#### DATA SHOWN ####

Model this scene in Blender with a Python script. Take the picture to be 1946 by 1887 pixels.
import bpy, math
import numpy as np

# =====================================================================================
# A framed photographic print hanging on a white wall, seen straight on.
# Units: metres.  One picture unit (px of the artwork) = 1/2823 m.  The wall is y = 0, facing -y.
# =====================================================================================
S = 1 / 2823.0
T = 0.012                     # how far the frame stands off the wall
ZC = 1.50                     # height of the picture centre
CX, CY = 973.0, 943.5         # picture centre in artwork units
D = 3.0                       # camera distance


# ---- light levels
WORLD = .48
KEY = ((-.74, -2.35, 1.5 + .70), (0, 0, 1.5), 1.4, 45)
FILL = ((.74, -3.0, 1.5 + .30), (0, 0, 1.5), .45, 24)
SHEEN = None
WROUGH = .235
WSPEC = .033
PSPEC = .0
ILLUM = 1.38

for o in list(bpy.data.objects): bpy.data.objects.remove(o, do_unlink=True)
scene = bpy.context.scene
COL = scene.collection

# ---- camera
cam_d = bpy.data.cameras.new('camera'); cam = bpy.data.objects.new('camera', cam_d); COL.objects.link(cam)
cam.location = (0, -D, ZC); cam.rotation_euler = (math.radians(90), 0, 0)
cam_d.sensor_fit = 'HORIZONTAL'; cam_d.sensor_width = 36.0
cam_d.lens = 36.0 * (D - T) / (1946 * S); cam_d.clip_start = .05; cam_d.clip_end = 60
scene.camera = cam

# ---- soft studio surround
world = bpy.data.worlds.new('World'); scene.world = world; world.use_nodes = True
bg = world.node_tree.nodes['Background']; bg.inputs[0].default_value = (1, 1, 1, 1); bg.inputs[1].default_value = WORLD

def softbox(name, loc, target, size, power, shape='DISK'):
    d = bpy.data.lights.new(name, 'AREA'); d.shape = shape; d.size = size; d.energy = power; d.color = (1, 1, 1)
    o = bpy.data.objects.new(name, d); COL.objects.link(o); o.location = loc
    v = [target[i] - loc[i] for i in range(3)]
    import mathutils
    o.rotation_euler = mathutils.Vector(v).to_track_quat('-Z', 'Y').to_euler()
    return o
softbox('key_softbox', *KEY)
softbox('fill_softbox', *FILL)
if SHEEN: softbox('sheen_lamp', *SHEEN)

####

| WHAT YOU SHOULD DO |
Lines of the material that contain the word "picture" are to be gathered.

| ANSWER TO THIS PROBLEM |
Model this scene in Blender with a Python script. Take the picture to be 1946 by 1887 pixels.
# Units: metres.  One picture unit (px of the artwork) = 1/2823 m.  The wall is y = 0, facing -y.
ZC = 1.50                     # height of the picture centre
CX, CY = 973.0, 943.5         # picture centre in artwork units